* **REQUIRED WORK**:
Write out the listing below again, precisely as it is given.

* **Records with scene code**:
-- -- --
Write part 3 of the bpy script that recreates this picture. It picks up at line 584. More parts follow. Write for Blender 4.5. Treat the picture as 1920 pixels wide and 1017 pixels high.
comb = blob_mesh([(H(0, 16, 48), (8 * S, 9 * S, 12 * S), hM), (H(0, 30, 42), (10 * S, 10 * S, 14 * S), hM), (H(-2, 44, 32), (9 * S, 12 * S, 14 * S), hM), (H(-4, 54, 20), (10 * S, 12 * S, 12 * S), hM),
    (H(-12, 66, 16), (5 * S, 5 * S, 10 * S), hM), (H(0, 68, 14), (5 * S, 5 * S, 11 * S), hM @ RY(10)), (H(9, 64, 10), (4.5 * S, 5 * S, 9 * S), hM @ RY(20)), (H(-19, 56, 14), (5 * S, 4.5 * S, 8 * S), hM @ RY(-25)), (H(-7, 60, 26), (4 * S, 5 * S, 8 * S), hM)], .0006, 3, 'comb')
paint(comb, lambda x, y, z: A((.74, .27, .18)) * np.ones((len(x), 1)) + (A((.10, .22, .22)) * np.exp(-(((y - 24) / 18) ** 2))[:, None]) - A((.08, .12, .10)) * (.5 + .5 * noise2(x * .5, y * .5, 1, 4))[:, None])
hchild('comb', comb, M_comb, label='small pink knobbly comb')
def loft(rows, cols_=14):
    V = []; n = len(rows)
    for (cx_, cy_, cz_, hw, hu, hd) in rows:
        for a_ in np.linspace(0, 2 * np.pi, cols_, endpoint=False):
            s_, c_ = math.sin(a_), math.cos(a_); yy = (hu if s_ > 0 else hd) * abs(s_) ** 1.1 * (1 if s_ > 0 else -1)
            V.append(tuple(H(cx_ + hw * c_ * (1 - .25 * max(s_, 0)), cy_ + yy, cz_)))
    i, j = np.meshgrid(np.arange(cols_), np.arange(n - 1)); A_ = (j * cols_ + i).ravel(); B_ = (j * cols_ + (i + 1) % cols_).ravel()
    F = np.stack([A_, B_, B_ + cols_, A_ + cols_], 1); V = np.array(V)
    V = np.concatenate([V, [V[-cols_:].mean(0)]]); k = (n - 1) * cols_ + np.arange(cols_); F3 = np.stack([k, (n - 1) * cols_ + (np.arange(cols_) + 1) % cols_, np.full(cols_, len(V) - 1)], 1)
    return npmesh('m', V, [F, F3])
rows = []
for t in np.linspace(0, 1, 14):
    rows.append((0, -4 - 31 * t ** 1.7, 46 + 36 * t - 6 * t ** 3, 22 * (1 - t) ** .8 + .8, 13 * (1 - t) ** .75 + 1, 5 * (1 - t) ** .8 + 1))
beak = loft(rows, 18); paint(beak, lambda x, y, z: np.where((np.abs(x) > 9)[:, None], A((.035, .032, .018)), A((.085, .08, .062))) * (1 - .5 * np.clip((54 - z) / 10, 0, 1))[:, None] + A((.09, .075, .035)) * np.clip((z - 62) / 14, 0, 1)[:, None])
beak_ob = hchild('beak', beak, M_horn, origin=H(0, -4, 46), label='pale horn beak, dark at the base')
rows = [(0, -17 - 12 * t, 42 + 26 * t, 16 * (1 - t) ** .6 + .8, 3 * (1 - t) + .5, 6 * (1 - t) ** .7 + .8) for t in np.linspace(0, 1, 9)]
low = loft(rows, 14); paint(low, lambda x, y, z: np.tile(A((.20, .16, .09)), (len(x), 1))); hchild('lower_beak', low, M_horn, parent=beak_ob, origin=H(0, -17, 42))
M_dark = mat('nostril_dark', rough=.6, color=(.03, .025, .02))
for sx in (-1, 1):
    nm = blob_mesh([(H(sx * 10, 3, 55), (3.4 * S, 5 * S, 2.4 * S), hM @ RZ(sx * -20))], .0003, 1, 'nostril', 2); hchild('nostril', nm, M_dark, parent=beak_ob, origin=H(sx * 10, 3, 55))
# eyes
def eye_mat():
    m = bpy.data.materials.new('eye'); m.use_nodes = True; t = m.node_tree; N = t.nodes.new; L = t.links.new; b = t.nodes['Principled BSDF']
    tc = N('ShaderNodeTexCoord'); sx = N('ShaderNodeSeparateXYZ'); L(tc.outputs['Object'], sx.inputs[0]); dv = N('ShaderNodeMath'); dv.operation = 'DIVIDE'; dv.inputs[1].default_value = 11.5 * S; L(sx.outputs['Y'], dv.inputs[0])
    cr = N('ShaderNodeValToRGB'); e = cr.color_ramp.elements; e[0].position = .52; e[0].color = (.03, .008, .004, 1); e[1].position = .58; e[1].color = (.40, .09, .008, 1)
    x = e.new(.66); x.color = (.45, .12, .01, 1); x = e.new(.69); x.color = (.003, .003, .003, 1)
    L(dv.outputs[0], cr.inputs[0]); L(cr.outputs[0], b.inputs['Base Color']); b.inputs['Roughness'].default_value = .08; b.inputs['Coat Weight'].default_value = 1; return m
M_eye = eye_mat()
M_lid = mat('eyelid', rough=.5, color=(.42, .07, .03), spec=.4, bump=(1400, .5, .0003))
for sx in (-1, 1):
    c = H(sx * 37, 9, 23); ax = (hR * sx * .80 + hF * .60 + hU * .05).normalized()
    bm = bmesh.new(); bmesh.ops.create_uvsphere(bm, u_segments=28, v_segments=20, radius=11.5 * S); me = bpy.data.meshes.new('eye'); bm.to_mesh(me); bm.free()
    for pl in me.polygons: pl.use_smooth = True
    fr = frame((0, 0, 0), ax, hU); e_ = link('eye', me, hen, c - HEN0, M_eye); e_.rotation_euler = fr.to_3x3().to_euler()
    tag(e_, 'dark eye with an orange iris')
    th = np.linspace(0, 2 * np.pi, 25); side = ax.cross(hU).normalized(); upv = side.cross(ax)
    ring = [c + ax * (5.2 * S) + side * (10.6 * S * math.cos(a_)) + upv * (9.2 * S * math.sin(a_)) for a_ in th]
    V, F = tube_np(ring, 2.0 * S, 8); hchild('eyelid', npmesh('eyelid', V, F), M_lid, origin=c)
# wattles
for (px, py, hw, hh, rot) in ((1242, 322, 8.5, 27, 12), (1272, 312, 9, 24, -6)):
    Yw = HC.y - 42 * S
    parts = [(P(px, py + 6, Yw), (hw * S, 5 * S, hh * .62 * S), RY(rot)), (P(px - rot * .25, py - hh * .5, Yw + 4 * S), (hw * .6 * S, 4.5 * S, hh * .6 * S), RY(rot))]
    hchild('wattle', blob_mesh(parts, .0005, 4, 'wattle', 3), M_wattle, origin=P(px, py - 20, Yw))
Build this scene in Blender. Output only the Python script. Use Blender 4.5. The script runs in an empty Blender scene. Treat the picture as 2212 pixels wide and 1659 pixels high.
-- -- --
* **FULL OUTPUT**:
Write part 3 of the bpy script that recreates this picture. It picks up at line 584. More parts follow. Write for Blender 4.5. Treat the picture as 1920 pixels wide and 1017 pixels high.
comb = blob_mesh([(H(0, 16, 48), (8 * S, 9 * S, 12 * S), hM), (H(0, 30, 42), (10 * S, 10 * S, 14 * S), hM), (H(-2, 44, 32), (9 * S, 12 * S, 14 * S), hM), (H(-4, 54, 20), (10 * S, 12 * S, 12 * S), hM),
    (H(-12, 66, 16), (5 * S, 5 * S, 10 * S), hM), (H(0, 68, 14), (5 * S, 5 * S, 11 * S), hM @ RY(10)), (H(9, 64, 10), (4.5 * S, 5 * S, 9 * S), hM @ RY(20)), (H(-19, 56, 14), (5 * S, 4.5 * S, 8 * S), hM @ RY(-25)), (H(-7, 60, 26), (4 * S, 5 * S, 8 * S), hM)], .0006, 3, 'comb')
paint(comb, lambda x, y, z: A((.74, .27, .18)) * np.ones((len(x), 1)) + (A((.10, .22, .22)) * np.exp(-(((y - 24) / 18) ** 2))[:, None]) - A((.08, .12, .10)) * (.5 + .5 * noise2(x * .5, y * .5, 1, 4))[:, None])
hchild('comb', comb, M_comb, label='small pink knobbly comb')
def loft(rows, cols_=14):
    V = []; n = len(rows)
    for (cx_, cy_, cz_, hw, hu, hd) in rows:
        for a_ in np.linspace(0, 2 * np.pi, cols_, endpoint=False):
            s_, c_ = math.sin(a_), math.cos(a_); yy = (hu if s_ > 0 else hd) * abs(s_) ** 1.1 * (1 if s_ > 0 else -1)
            V.append(tuple(H(cx_ + hw * c_ * (1 - .25 * max(s_, 0)), cy_ + yy, cz_)))
    i, j = np.meshgrid(np.arange(cols_), np.arange(n - 1)); A_ = (j * cols_ + i).ravel(); B_ = (j * cols_ + (i + 1) % cols_).ravel()
    F = np.stack([A_, B_, B_ + cols_, A_ + cols_], 1); V = np.array(V)
    V = np.concatenate([V, [V[-cols_:].mean(0)]]); k = (n - 1) * cols_ + np.arange(cols_); F3 = np.stack([k, (n - 1) * cols_ + (np.arange(cols_) + 1) % cols_, np.full(cols_, len(V) - 1)], 1)
    return npmesh('m', V, [F, F3])
rows = []
for t in np.linspace(0, 1, 14):
    rows.append((0, -4 - 31 * t ** 1.7, 46 + 36 * t - 6 * t ** 3, 22 * (1 - t) ** .8 + .8, 13 * (1 - t) ** .75 + 1, 5 * (1 - t) ** .8 + 1))
beak = loft(rows, 18); paint(beak, lambda x, y, z: np.where((np.abs(x) > 9)[:, None], A((.035, .032, .018)), A((.085, .08, .062))) * (1 - .5 * np.clip((54 - z) / 10, 0, 1))[:, None] + A((.09, .075, .035)) * np.clip((z - 62) / 14, 0, 1)[:, None])
beak_ob = hchild('beak', beak, M_horn, origin=H(0, -4, 46), label='pale horn beak, dark at the base')
rows = [(0, -17 - 12 * t, 42 + 26 * t, 16 * (1 - t) ** .6 + .8, 3 * (1 - t) + .5, 6 * (1 - t) ** .7 + .8) for t in np.linspace(0, 1, 9)]
low = loft(rows, 14); paint(low, lambda x, y, z: np.tile(A((.20, .16, .09)), (len(x), 1))); hchild('lower_beak', low, M_horn, parent=beak_ob, origin=H(0, -17, 42))
M_dark = mat('nostril_dark', rough=.6, color=(.03, .025, .02))
for sx in (-1, 1):
    nm = blob_mesh([(H(sx * 10, 3, 55), (3.4 * S, 5 * S, 2.4 * S), hM @ RZ(sx * -20))], .0003, 1, 'nostril', 2); hchild('nostril', nm, M_dark, parent=beak_ob, origin=H(sx * 10, 3, 55))
# eyes
def eye_mat():
    m = bpy.data.materials.new('eye'); m.use_nodes = True; t = m.node_tree; N = t.nodes.new; L = t.links.new; b = t.nodes['Principled BSDF']
    tc = N('ShaderNodeTexCoord'); sx = N('ShaderNodeSeparateXYZ'); L(tc.outputs['Object'], sx.inputs[0]); dv = N('ShaderNodeMath'); dv.operation = 'DIVIDE'; dv.inputs[1].default_value = 11.5 * S; L(sx.outputs['Y'], dv.inputs[0])
    cr = N('ShaderNodeValToRGB'); e = cr.color_ramp.elements; e[0].position = .52; e[0].color = (.03, .008, .004, 1); e[1].position = .58; e[1].color = (.40, .09, .008, 1)
    x = e.new(.66); x.color = (.45, .12, .01, 1); x = e.new(.69); x.color = (.003, .003, .003, 1)
    L(dv.outputs[0], cr.inputs[0]); L(cr.outputs[0], b.inputs['Base Color']); b.inputs['Roughness'].default_value = .08; b.inputs['Coat Weight'].default_value = 1; return m
M_eye = eye_mat()
M_lid = mat('eyelid', rough=.5, color=(.42, .07, .03), spec=.4, bump=(1400, .5, .0003))
for sx in (-1, 1):
    c = H(sx * 37, 9, 23); ax = (hR * sx * .80 + hF * .60 + hU * .05).normalized()
    bm = bmesh.new(); bmesh.ops.create_uvsphere(bm, u_segments=28, v_segments=20, radius=11.5 * S); me = bpy.data.meshes.new('eye'); bm.to_mesh(me); bm.free()
    for pl in me.polygons: pl.use_smooth = True
    fr = frame((0, 0, 0), ax, hU); e_ = link('eye', me, hen, c - HEN0, M_eye); e_.rotation_euler = fr.to_3x3().to_euler()
    tag(e_, 'dark eye with an orange iris')
    th = np.linspace(0, 2 * np.pi, 25); side = ax.cross(hU).normalized(); upv = side.cross(ax)
    ring = [c + ax * (5.2 * S) + side * (10.6 * S * math.cos(a_)) + upv * (9.2 * S * math.sin(a_)) for a_ in th]
    V, F = tube_np(ring, 2.0 * S, 8); hchild('eyelid', npmesh('eyelid', V, F), M_lid, origin=c)
# wattles
for (px, py, hw, hh, rot) in ((1242, 322, 8.5, 27, 12), (1272, 312, 9, 24, -6)):
    Yw = HC.y - 42 * S
    parts = [(P(px, py + 6, Yw), (hw * S, 5 * S, hh * .62 * S), RY(rot)), (P(px - rot * .25, py - hh * .5, Yw + 4 * S), (hw * .6 * S, 4.5 * S, hh * .6 * S), RY(rot))]
    hchild('wattle', blob_mesh(parts, .0005, 4, 'wattle', 3), M_wattle, origin=P(px, py - 20, Yw))
Build this scene in Blender. Output only the Python script. Use Blender 4.5. The script runs in an empty Blender scene. Treat the picture as 2212 pixels wide and 1659 pixels high.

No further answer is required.